The behavior of miscible displacement patterns at laboratory scale is strongly affected by the structure of the porous medium. This report covers both the experimental and mathematical approaches employed to investigate the effect of small scale heterogeneity on miscible flood tests. Experimental computerized techniques have been used to measure the detailed variation in rock sample properties. The experimental results indicate that there are significant nonuniformities in permeability and porosity at small scale level. The results showed that the spatial variability of permeability and porosity values has a clear impact on the miscible displacement performance.

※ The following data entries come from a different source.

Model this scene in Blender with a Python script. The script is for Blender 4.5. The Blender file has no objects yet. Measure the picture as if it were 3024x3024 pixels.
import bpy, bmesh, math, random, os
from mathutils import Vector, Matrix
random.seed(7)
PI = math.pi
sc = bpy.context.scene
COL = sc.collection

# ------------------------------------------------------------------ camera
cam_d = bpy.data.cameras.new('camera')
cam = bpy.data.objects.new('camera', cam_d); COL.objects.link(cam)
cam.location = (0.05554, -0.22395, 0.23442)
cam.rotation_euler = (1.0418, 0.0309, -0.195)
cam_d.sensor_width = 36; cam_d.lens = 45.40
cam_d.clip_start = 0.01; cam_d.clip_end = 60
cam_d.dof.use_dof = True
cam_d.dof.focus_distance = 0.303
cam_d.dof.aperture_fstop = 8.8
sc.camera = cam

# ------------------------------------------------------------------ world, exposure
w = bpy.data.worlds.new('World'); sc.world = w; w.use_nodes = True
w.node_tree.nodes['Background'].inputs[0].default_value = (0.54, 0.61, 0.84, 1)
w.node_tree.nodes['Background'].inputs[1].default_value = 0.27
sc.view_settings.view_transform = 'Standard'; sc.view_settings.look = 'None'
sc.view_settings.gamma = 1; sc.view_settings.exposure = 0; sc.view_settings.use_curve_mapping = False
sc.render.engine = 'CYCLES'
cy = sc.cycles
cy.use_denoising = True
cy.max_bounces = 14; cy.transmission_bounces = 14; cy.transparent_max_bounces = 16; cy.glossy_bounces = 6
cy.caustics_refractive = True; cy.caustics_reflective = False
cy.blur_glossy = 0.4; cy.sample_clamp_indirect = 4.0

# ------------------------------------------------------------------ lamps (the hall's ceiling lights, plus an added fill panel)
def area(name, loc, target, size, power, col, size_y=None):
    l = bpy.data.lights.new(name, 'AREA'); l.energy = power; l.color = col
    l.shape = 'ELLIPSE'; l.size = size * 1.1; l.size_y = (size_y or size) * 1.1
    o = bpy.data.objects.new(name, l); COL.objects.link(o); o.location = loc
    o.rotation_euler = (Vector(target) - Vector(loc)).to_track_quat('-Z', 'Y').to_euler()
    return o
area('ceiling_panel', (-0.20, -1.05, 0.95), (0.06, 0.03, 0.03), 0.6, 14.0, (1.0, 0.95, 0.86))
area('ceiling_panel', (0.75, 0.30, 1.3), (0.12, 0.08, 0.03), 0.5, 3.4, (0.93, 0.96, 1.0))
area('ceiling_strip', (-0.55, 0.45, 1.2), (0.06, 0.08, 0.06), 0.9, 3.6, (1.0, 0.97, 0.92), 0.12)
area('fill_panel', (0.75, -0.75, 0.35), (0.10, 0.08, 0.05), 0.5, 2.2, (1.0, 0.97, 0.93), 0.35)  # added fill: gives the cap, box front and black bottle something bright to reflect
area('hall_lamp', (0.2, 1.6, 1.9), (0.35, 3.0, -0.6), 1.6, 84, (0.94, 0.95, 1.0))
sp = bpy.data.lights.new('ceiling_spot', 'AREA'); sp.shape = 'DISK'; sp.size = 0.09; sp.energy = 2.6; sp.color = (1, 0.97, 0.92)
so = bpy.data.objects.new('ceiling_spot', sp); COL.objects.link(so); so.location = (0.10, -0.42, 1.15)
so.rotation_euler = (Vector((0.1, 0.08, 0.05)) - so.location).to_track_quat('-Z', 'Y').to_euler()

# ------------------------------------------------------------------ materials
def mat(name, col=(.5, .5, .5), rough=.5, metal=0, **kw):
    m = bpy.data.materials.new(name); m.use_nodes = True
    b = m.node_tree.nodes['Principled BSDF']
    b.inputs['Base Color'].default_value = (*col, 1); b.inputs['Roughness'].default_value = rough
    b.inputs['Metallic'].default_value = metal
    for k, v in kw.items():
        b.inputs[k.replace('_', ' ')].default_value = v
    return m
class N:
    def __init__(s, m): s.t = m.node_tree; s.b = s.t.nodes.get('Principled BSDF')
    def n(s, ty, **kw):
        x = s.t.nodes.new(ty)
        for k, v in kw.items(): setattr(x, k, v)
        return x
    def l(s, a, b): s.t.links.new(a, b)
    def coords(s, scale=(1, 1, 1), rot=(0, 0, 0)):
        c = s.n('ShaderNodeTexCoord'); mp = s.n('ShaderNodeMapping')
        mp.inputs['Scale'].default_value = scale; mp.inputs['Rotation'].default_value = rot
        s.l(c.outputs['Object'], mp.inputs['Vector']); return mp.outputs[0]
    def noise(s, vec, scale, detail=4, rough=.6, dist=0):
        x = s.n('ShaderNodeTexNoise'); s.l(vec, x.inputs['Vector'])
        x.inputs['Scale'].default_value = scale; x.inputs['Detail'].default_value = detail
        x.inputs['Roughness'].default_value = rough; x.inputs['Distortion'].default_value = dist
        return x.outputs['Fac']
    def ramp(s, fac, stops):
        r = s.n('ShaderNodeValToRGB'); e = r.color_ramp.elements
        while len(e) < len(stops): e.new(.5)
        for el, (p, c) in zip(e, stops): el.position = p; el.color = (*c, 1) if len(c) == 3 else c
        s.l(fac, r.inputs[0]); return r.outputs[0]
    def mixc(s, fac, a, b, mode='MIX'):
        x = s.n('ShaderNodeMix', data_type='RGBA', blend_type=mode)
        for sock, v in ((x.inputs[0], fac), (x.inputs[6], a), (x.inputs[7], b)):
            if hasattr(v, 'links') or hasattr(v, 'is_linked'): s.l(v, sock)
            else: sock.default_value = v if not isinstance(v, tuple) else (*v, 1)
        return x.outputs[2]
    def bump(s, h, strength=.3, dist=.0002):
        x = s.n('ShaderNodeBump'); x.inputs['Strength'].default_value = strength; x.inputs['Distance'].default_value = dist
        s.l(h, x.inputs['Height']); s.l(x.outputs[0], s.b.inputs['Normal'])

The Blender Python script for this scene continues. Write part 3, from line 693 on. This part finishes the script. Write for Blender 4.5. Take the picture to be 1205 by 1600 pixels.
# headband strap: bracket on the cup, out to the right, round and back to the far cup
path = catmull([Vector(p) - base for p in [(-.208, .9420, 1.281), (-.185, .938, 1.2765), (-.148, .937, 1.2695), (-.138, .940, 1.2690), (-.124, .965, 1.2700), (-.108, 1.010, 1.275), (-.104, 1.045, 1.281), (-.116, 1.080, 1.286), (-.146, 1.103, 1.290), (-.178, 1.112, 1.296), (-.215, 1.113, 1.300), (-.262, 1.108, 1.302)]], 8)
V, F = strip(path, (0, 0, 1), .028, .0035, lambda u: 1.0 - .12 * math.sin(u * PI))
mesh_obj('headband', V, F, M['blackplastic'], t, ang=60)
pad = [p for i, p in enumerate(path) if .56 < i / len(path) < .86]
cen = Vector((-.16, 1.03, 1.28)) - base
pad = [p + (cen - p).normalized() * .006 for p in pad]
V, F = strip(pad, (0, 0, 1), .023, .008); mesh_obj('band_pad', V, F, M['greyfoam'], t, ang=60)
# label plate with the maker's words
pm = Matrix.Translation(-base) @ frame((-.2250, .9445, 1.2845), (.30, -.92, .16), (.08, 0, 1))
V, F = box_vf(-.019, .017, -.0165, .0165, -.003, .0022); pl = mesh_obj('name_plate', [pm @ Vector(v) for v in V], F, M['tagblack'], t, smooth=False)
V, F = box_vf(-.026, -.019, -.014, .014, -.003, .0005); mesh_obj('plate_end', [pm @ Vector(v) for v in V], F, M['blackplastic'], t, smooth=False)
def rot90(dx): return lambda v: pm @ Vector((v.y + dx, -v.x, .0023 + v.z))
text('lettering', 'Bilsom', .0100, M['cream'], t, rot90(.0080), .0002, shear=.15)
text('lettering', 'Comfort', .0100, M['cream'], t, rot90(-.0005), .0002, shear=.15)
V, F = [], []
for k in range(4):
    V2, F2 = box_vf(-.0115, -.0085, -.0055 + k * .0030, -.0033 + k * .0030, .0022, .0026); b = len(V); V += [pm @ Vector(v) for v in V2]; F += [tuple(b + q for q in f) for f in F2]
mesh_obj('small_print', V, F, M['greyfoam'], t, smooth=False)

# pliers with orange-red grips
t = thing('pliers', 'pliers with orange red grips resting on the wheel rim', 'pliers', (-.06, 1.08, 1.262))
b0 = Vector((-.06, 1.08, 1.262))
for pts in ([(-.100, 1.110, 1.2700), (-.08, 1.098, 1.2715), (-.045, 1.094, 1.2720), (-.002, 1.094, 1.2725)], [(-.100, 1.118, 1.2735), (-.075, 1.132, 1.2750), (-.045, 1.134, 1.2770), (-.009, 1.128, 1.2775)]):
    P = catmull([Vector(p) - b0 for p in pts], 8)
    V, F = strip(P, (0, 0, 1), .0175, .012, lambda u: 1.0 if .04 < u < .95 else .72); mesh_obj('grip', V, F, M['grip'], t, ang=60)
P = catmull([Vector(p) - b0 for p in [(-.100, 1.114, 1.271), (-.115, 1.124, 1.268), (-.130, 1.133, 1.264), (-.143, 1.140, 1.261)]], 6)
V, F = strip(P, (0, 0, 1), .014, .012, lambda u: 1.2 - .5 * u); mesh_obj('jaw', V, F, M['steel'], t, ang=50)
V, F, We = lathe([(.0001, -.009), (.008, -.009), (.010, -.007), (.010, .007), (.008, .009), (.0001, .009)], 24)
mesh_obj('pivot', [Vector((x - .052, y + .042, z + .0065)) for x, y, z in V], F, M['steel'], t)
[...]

The interaction of the nonuniformity of rock properties and dispersion can be mathematically described by a set of isoconcentration surfaces that move through the porous rock. This paper presents the analysis of the growth and decay rates at which the irregularities of these surfaces change as a function of the spatial variability of rock properties and the fluid diffusivity. Based on the experimental and theoretical observations, the conventional one-space dimensional models of miscible displacement cannot properly describe laboratory corefloods. In this paper, a new alternative model is proposed, based on the correlation length and overall variance (the major geostatistical descriptors of the variability of rock properties). A major consideration for a proper interpretation of the impact of nonuniformity of rock properties on mixing in the porous medium is the relative importance of correlation length and core dimensions.